Aim of the exercise> Extract each line where the string "only" shows up.

Provided data>
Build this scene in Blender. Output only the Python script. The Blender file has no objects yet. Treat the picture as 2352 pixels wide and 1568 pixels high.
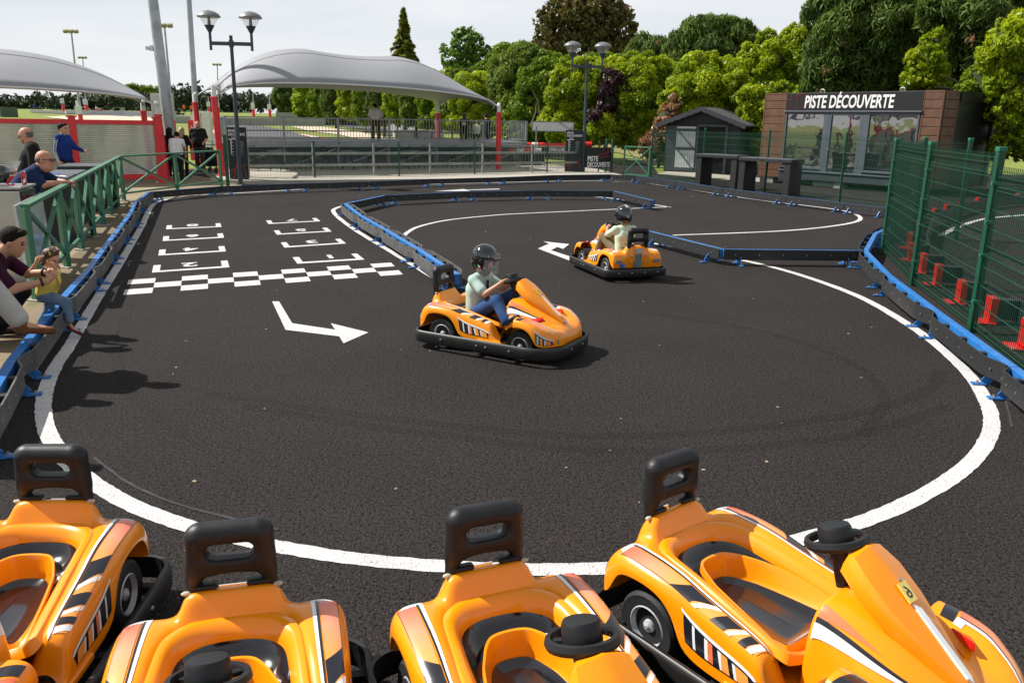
import bpy, bmesh, math, random
import numpy as np
from mathutils import Vector, Matrix, Euler
SC = bpy.context.scene
COL = SC.collection
R = math.radians
rng = np.random.default_rng(7)
random.seed(7)
# ------------------------------------------------------------------ camera (metres, eye 2.15 m above the asphalt)
H = 2.15; LENS = 29.0; PITCH = R(15.0); ROLL = R(1.0)
FD = LENS / 36 * 2352
_F = np.array([0, math.cos(PITCH), -math.sin(PITCH)]); _R0 = np.array([1., 0, 0]); _U0 = np.cross(_R0, _F)
_R = math.cos(ROLL) * _R0 + math.sin(ROLL) * _U0; _U = -math.sin(ROLL) * _R0 + math.cos(ROLL) * _U0
EYE = np.array([0, 0, H])
def ray(x, y): return _F * FD + _R * (x - 1176) - _U * (y - 784)
def gp(x, y, z=0.0):
    d = ray(x, y); t = (z - H) / d[2]; p = EYE + d * t; return Vector((p[0], p[1], z))
def at(x, y, Y):
    d = ray(x, y); p = EYE + d * (Y / d[1]); return Vector(p)
def zat(x, y, X, Y):
    d = ray(x, y); t = math.hypot(X, Y) / math.hypot(d[0], d[1]); return H + d[2] * t
cam = bpy.data.cameras.new('camera'); cam.lens = LENS; cam.sensor_width = 36; cam.clip_end = 3000; cam.clip_start = .05
co = bpy.data.objects.new('camera', cam); COL.objects.link(co)
M4 = Matrix(((_R[0], _U[0], -_F[0], 0), (_R[1], _U[1], -_F[1], 0), (_R[2], _U[2], -_F[2], H), (0, 0, 0, 1)))
co.matrix_world = M4
SC.camera = co
# ------------------------------------------------------------------ light
SUN_EL, SUN_A = R(46), R(14)
S = Vector((-math.cos(SUN_A) * math.cos(SUN_EL), math.sin(SUN_A) * math.cos(SUN_EL), math.sin(SUN_EL)))
sl = bpy.data.lights.new('sun', 'SUN'); sl.energy = 4.6; sl.angle = R(.55); sl.color = (1, .965, .91)
so = bpy.data.objects.new('sun', sl); COL.objects.link(so)
so.rotation_euler = (-S).to_track_quat('-Z', 'Y').to_euler(); so.location = (0, 0, 30)
W = bpy.data.worlds.new('World'); SC.world = W; W.use_nodes = True
nt = W.node_tree; nt.nodes.clear(); N = nt.nodes.new; K = nt.links.new
out = N('ShaderNodeOutputWorld'); bg = N('ShaderNodeBackground'); bg.inputs[1].default_value = .105
sky = N('ShaderNodeTexSky'); sky.sky_type = 'NISHITA'; sky.sun_disc = False
sky.sun_elevation = SUN_EL; sky.sun_rotation = math.atan2(S.x, S.y); sky.air_density = 1.0; sky.dust_density = 1.6; sky.ozone_density = 1.0
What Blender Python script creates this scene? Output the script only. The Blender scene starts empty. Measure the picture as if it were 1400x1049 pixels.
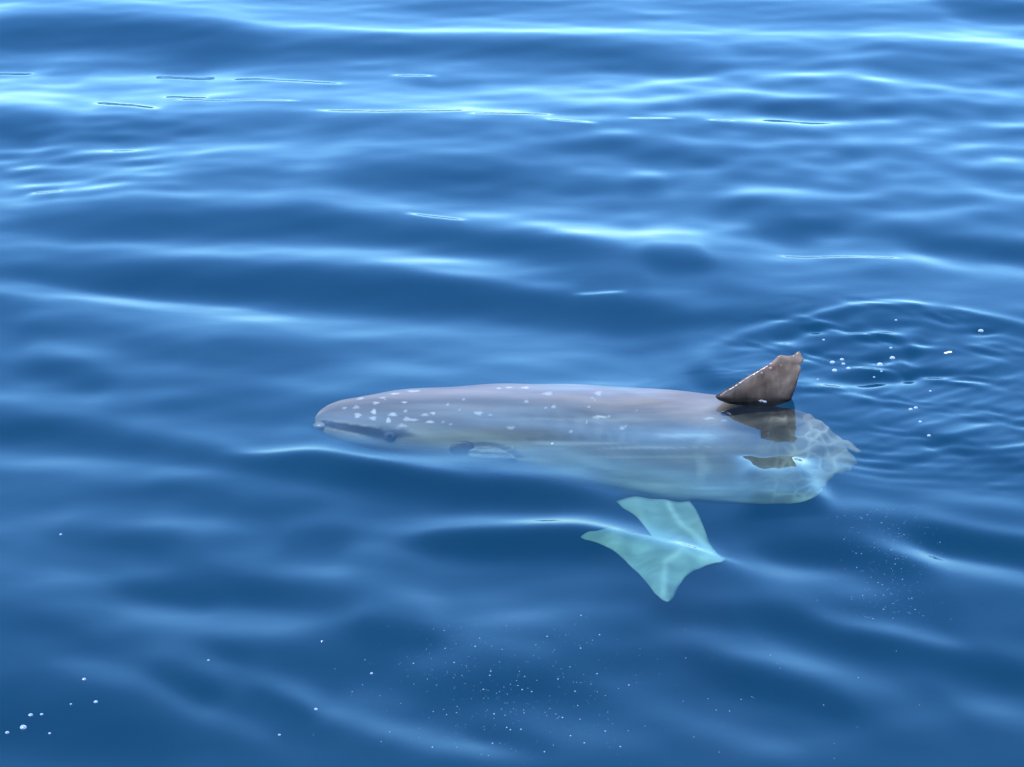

Exercise answer>
Build this scene in Blender. Output only the Python script. The Blender file has no objects yet. Treat the picture as 2352 pixels wide and 1568 pixels high.
What Blender Python script creates this scene? Output the script only. The Blender scene starts empty. Measure the picture as if it were 1400x1049 pixels.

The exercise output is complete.